Reproduce, word for word, every line from the first one down to the line containing "return (r.x*hi,r.y*hi)", and nothing else.
-- Start --
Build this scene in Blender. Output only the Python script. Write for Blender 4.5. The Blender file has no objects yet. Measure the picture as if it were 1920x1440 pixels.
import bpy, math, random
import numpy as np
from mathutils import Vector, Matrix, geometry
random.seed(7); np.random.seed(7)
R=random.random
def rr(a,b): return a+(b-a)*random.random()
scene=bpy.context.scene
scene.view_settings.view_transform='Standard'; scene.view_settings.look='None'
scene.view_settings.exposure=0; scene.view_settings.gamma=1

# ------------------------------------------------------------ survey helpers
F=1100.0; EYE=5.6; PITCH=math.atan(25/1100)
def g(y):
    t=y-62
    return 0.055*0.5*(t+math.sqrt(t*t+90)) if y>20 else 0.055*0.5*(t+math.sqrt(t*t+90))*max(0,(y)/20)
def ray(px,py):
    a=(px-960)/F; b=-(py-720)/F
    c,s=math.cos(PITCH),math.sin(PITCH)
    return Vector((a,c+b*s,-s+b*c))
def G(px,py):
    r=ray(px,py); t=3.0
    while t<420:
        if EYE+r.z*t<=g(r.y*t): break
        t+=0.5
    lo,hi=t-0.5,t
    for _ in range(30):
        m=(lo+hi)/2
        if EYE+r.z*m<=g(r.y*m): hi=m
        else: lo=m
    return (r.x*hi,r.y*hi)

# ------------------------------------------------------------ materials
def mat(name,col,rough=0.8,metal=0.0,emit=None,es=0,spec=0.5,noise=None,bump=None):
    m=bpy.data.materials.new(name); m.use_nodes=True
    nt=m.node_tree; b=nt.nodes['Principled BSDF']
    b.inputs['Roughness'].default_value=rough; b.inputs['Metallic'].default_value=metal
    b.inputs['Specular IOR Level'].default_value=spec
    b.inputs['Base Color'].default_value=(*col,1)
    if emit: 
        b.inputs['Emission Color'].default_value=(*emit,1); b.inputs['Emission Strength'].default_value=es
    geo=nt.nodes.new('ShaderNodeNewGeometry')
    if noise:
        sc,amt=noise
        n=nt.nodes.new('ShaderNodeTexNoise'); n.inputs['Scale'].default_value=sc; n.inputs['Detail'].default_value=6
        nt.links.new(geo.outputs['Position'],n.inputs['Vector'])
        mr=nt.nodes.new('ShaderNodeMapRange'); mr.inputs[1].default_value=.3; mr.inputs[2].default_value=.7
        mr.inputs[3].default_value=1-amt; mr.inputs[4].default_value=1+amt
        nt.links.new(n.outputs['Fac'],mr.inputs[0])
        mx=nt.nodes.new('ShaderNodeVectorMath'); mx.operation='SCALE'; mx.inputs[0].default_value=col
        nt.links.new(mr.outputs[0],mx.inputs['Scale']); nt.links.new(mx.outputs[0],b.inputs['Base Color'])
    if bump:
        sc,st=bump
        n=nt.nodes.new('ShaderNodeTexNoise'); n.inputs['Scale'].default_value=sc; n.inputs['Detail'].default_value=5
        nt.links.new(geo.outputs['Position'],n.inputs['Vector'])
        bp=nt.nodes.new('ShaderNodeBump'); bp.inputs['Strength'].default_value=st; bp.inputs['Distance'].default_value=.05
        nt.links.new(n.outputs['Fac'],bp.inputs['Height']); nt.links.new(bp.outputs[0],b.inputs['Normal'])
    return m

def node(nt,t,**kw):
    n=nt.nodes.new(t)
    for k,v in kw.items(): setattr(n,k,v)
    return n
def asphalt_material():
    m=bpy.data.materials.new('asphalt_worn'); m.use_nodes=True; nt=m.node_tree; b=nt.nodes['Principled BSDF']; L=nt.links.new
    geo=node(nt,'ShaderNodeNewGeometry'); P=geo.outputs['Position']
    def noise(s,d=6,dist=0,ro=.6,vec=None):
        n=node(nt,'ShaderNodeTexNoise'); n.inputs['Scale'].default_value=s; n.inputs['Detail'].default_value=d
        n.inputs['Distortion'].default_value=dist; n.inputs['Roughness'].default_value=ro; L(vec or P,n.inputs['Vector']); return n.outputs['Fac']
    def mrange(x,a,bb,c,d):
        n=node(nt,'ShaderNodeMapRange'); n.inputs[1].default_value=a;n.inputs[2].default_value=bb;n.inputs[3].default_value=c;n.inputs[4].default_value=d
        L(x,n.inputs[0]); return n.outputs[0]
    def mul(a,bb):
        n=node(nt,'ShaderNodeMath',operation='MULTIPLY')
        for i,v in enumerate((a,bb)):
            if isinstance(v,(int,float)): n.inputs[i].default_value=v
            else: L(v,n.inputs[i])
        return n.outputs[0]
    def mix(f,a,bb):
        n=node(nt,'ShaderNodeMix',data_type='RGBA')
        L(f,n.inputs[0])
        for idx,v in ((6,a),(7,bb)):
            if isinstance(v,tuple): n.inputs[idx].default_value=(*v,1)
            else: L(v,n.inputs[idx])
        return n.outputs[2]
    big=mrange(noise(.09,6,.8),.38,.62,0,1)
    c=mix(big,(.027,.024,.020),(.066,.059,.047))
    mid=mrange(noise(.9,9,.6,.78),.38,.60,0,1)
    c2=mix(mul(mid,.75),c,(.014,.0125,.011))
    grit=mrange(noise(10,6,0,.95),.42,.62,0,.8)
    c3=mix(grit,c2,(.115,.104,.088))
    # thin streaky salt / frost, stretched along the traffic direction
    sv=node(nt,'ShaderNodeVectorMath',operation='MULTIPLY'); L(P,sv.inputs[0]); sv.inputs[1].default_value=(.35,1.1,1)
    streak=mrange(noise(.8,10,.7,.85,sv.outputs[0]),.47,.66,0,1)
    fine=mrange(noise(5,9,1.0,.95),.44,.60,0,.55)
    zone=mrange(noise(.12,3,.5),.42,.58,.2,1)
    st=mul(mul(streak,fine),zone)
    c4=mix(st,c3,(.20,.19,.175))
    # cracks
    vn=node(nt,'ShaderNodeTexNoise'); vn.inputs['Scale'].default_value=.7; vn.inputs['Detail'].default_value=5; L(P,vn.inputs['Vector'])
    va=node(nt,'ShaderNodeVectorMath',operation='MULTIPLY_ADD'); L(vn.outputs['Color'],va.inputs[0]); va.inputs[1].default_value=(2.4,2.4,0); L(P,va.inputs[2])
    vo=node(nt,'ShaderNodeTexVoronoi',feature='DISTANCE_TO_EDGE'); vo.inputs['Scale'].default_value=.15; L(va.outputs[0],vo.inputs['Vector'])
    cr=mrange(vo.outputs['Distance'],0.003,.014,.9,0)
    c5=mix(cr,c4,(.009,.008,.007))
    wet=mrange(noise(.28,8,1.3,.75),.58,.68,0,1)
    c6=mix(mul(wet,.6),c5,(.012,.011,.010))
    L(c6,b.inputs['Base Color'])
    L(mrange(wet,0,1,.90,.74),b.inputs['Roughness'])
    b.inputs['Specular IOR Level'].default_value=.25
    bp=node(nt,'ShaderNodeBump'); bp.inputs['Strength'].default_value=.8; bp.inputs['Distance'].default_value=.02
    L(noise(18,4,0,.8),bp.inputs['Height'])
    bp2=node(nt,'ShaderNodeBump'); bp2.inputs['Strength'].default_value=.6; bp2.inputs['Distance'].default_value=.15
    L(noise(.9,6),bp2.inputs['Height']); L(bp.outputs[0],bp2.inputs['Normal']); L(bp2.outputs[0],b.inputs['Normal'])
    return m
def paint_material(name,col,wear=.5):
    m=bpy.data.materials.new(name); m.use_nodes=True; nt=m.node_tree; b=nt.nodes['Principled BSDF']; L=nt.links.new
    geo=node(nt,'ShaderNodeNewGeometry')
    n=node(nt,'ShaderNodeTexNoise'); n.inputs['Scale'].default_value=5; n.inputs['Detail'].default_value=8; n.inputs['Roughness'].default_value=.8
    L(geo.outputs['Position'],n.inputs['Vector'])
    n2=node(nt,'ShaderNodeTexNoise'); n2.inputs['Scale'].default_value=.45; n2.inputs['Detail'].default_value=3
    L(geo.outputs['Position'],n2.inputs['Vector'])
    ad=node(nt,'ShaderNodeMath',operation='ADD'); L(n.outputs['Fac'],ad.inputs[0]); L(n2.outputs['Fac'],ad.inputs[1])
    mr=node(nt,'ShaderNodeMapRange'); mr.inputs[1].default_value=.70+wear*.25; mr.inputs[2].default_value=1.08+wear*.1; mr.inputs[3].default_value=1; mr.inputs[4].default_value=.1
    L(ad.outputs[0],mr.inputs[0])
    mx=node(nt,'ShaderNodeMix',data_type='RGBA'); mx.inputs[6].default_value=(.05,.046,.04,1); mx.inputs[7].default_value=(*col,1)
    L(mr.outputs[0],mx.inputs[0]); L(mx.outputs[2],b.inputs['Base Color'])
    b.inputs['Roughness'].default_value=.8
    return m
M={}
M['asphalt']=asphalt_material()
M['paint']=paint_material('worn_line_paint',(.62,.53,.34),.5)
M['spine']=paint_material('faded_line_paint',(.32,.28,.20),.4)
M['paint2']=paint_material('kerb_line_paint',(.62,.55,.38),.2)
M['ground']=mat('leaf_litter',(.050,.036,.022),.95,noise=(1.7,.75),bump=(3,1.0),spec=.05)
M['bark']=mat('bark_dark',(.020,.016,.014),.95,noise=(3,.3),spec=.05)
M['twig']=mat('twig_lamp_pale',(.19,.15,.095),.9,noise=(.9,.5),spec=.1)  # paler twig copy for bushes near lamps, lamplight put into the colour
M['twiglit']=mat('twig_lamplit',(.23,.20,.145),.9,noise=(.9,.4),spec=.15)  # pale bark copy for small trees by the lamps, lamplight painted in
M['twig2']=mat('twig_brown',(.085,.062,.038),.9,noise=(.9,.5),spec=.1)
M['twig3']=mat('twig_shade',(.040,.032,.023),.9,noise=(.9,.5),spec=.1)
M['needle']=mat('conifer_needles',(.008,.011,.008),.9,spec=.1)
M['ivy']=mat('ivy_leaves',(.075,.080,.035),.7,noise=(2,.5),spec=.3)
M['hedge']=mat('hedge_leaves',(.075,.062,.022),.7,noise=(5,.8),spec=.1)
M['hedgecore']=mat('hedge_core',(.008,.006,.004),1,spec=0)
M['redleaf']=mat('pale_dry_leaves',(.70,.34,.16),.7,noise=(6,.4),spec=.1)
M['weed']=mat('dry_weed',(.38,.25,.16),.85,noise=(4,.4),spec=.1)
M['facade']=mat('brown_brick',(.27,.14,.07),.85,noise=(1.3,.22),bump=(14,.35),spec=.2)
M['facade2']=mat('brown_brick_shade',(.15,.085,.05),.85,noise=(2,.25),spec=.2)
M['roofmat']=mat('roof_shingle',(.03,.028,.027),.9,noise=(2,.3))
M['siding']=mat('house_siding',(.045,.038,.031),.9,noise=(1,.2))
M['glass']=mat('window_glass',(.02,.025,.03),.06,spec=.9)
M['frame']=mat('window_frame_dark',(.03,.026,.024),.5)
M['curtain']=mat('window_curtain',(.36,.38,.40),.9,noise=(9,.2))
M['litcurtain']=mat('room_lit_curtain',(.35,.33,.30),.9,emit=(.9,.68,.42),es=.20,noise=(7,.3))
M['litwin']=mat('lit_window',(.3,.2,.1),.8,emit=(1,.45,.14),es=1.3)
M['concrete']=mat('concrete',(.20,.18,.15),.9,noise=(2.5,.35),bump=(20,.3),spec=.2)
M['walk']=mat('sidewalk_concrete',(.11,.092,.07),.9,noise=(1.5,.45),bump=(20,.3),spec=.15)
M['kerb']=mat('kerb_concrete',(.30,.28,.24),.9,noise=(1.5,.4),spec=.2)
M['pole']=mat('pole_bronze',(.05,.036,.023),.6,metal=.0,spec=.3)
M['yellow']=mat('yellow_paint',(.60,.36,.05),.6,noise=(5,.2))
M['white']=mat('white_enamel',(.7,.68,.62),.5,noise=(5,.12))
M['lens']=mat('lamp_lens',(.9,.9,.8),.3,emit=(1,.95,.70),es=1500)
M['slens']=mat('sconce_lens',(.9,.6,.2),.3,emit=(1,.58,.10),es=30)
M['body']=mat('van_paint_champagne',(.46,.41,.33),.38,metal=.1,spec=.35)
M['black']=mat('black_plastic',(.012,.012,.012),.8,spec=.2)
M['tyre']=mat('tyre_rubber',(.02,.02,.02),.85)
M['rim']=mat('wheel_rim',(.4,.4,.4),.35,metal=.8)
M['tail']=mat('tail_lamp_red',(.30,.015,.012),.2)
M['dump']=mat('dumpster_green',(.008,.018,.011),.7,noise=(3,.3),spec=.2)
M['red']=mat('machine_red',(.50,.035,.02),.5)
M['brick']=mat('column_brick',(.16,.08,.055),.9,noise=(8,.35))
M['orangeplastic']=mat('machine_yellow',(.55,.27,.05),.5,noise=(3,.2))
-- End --
◆ **TASK RESPONSE**:
Build this scene in Blender. Output only the Python script. Write for Blender 4.5. The Blender file has no objects yet. Measure the picture as if it were 1920x1440 pixels.
import bpy, math, random
import numpy as np
from mathutils import Vector, Matrix, geometry
random.seed(7); np.random.seed(7)
R=random.random
def rr(a,b): return a+(b-a)*random.random()
scene=bpy.context.scene
scene.view_settings.view_transform='Standard'; scene.view_settings.look='None'
scene.view_settings.exposure=0; scene.view_settings.gamma=1

# ------------------------------------------------------------ survey helpers
F=1100.0; EYE=5.6; PITCH=math.atan(25/1100)
def g(y):
    t=y-62
    return 0.055*0.5*(t+math.sqrt(t*t+90)) if y>20 else 0.055*0.5*(t+math.sqrt(t*t+90))*max(0,(y)/20)
def ray(px,py):
    a=(px-960)/F; b=-(py-720)/F
    c,s=math.cos(PITCH),math.sin(PITCH)
    return Vector((a,c+b*s,-s+b*c))
def G(px,py):
    r=ray(px,py); t=3.0
    while t<420:
        if EYE+r.z*t<=g(r.y*t): break
        t+=0.5
    lo,hi=t-0.5,t
    for _ in range(30):
        m=(lo+hi)/2
        if EYE+r.z*m<=g(r.y*m): hi=m
        else: lo=m
    return (r.x*hi,r.y*hi)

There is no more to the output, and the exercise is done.